On October 21st it was revealed that ‘W.’ by Steve Sem-Sandberg is one of the nominees for the August prize 2019!

The statement from the jury is as follows “The Woyzeck case has fascinated authors and playwrights for two centuries. When Steve Sem-Sandberg takes on the mythological story he makes a psychological drama about jealousy and post traumatic stress in a Europe torn by war. The story casts long shadows into our time. The world portrayed via a personal failure.”

And ‘W.‘ has been praised by critics sine the release and has been number 1 on SvD’s booklist since October 2nd. And this is what their literature critic had to say about the book.

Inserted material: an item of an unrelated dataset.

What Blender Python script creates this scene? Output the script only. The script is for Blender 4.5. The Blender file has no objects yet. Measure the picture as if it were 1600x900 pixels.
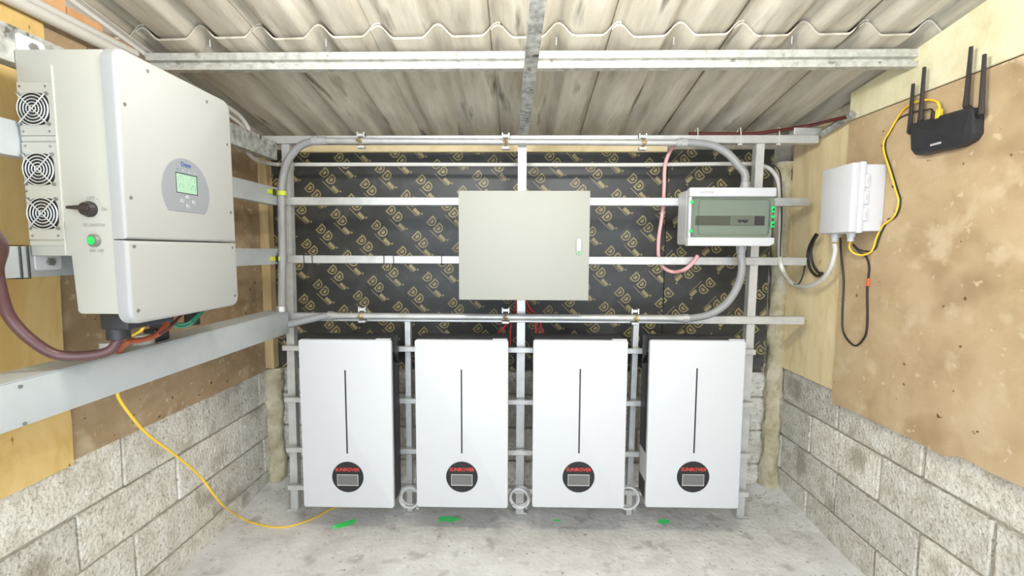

It’s not a book that offers comprehension, but something bigger: a feeling of solidarity. […] One could call Steve Sem-Sandberg’s W for a masterly psychological case study – it wouldn’t be wrong – but it would in some way also to be reducing this novel, to make it something too general. No, it’s the collaboration and tension between the reader and Woyzeck, rather than the attempts to find more profound motives, that makes this reading experience so strong.
     You walk by his side with a feeling of solidarity, not comprehension. You are led to the scaffold without having gotten any proper answer on the question about the nature of the crime, if it was in the heat of the moment or the revenge for an entire life of injustices. And when you are closing the book it’s as if the broadaxe falls down a second time.
SvD

Steve Sem-Sandberg’s new novel W shines from within, as from a thousand small inexorable lamps directed into the most acute. […] a sharp and hyper sensitive novel about abandonment and violence. […] it sparks electrically from this art of novel sharp in style. […] Steve Sem-Sandberg has with W written a close study in human exposure and male rage. To read it is like to crossing the surface, gasping, and greedily devour the air that only really good literature can bring. It’s a fantastic, spell-binding and terrible book.
Dagens Nyheter

… Sem-Sandberg maintains the ambiguity until the very last magnificent sentence. […] The prose is impeccable throughout the novel, at times very beautiful and coloured by the time the story takes place in. […] W. is an ethically exhorting novel, filled with a matter-of-fact pathos. Its sometimes indigestible gravity is something to be grateful for.